Stored dataset items

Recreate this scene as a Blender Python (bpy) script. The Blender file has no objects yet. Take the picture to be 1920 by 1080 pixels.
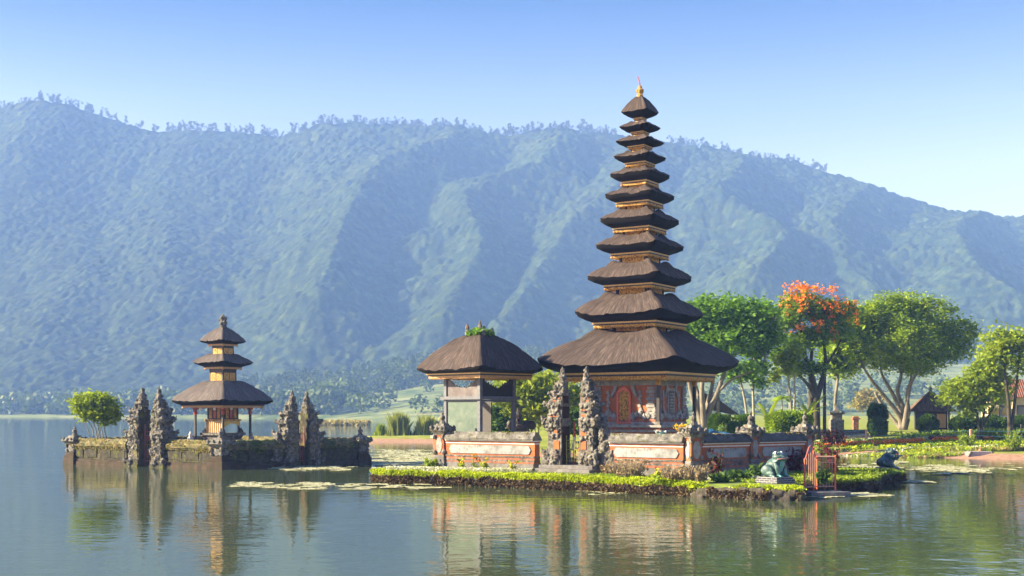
import bpy, bmesh, math, random
import numpy as np
from mathutils import Vector, Matrix, noise as mnoise

S = bpy.context.scene
# ------------------------------------------------------------------ camera, light, sky, exposure
F, HY, EYE = 2300.0, 772.0, 3.5            # focal length (px of a 1920 frame), horizon row, eye height
cam_d = bpy.data.cameras.new('camera'); cam = bpy.data.objects.new('camera', cam_d); S.collection.objects.link(cam)
cam.location = (0, 0, EYE); cam.rotation_euler = (math.radians(90), 0, 0)
cam_d.sensor_width = 36; cam_d.lens = F/1920*36; cam_d.shift_y = (HY-540)/1920
cam_d.clip_start = 0.5; cam_d.clip_end = 20000
S.camera = cam
SUN_AZ = math.atan2(-0.99, -0.04); SUN_EL = math.radians(26)     # azimuth measured from +Y towards +X
SUNV = Vector((math.sin(SUN_AZ)*math.cos(SUN_EL), math.cos(SUN_AZ)*math.cos(SUN_EL), math.sin(SUN_EL)))
sun_d = bpy.data.lights.new('sun', 'SUN'); sun = bpy.data.objects.new('sun', sun_d); S.collection.objects.link(sun)
sun_d.energy = 5.0; sun_d.angle = math.radians(0.6); sun_d.color = (1.0, 0.91, 0.77)
sun.rotation_euler = (-SUNV).to_track_quat('-Z', 'Y').to_euler(); sun.location = SUNV*300
W = bpy.data.worlds.new('World'); S.world = W; W.use_nodes = True
wn = W.node_tree.nodes; wl = W.node_tree.links
sky = wn.new('ShaderNodeTexSky'); sky.sky_type = 'NISHITA'; sky.sun_disc = False
sky.sun_elevation = SUN_EL; sky.sun_rotation = SUN_AZ; sky.altitude = 1200; sky.air_density = 1.0; sky.dust_density = 1.5; sky.ozone_density = 2.0
bg = wn['Background']; bg.inputs[1].default_value = 0.085
wtc = wn.new('ShaderNodeTexCoord'); wsp = wn.new('ShaderNodeSeparateXYZ'); wl.new(wtc.outputs['Generated'], wsp.inputs[0])
wr_ = wn.new('ShaderNodeValToRGB'); wl.new(wsp.outputs[2], wr_.inputs[0])          # paler towards the horizon, deeper blue overhead
we_ = wr_.color_ramp.elements; we_.new(0.5); we_.new(0.6)
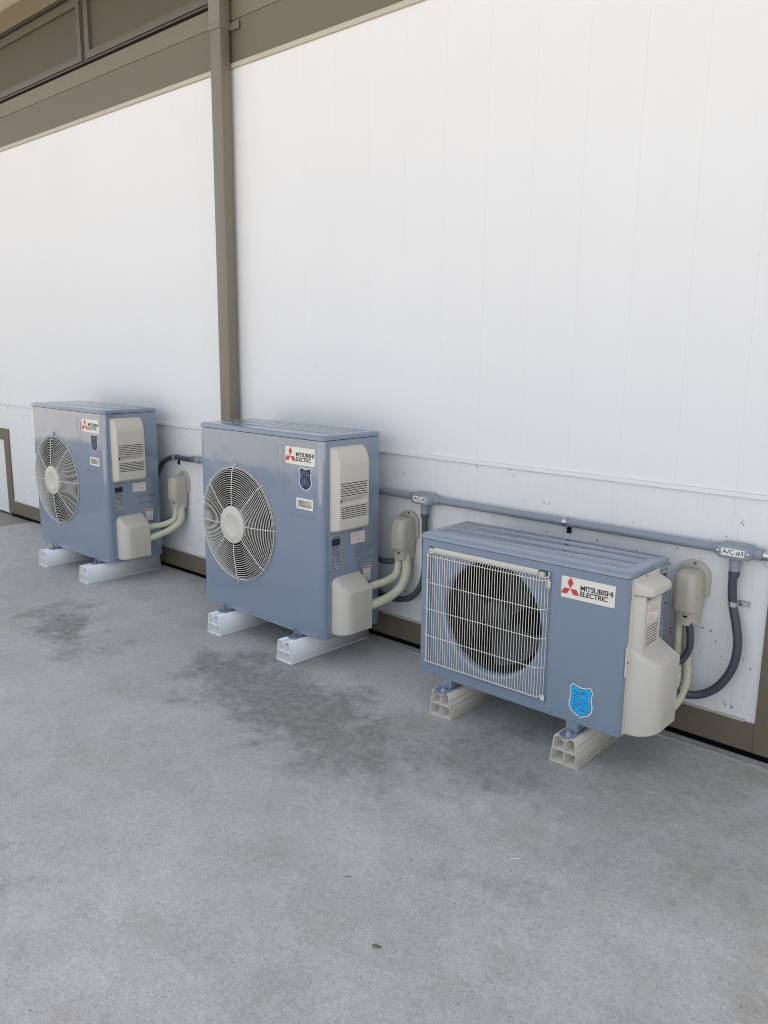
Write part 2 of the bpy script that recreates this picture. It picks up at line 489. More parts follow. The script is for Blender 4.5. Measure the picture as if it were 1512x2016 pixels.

_Task to carry out_
Make an exact copy of every entry above, minus the images.

_Exercise response_
Recreate this scene as a Blender Python (bpy) script. The Blender file has no objects yet. Take the picture to be 1920 by 1080 pixels.
import bpy, bmesh, math, random
import numpy as np
from mathutils import Vector, Matrix, noise as mnoise

S = bpy.context.scene
# ------------------------------------------------------------------ camera, light, sky, exposure
F, HY, EYE = 2300.0, 772.0, 3.5            # focal length (px of a 1920 frame), horizon row, eye height
cam_d = bpy.data.cameras.new('camera'); cam = bpy.data.objects.new('camera', cam_d); S.collection.objects.link(cam)
cam.location = (0, 0, EYE); cam.rotation_euler = (math.radians(90), 0, 0)
cam_d.sensor_width = 36; cam_d.lens = F/1920*36; cam_d.shift_y = (HY-540)/1920
cam_d.clip_start = 0.5; cam_d.clip_end = 20000
S.camera = cam
SUN_AZ = math.atan2(-0.99, -0.04); SUN_EL = math.radians(26)     # azimuth measured from +Y towards +X
SUNV = Vector((math.sin(SUN_AZ)*math.cos(SUN_EL), math.cos(SUN_AZ)*math.cos(SUN_EL), math.sin(SUN_EL)))
sun_d = bpy.data.lights.new('sun', 'SUN'); sun = bpy.data.objects.new('sun', sun_d); S.collection.objects.link(sun)
sun_d.energy = 5.0; sun_d.angle = math.radians(0.6); sun_d.color = (1.0, 0.91, 0.77)
sun.rotation_euler = (-SUNV).to_track_quat('-Z', 'Y').to_euler(); sun.location = SUNV*300
W = bpy.data.worlds.new('World'); S.world = W; W.use_nodes = True
wn = W.node_tree.nodes; wl = W.node_tree.links
sky = wn.new('ShaderNodeTexSky'); sky.sky_type = 'NISHITA'; sky.sun_disc = False
sky.sun_elevation = SUN_EL; sky.sun_rotation = SUN_AZ; sky.altitude = 1200; sky.air_density = 1.0; sky.dust_density = 1.5; sky.ozone_density = 2.0
bg = wn['Background']; bg.inputs[1].default_value = 0.085
wtc = wn.new('ShaderNodeTexCoord'); wsp = wn.new('ShaderNodeSeparateXYZ'); wl.new(wtc.outputs['Generated'], wsp.inputs[0])
wr_ = wn.new('ShaderNodeValToRGB'); wl.new(wsp.outputs[2], wr_.inputs[0])          # paler towards the horizon, deeper blue overhead
we_ = wr_.color_ramp.elements; we_.new(0.5); we_.new(0.6)
Write part 2 of the bpy script that recreates this picture. It picks up at line 489. More parts follow. The script is for Blender 4.5. Measure the picture as if it were 1512x2016 pixels.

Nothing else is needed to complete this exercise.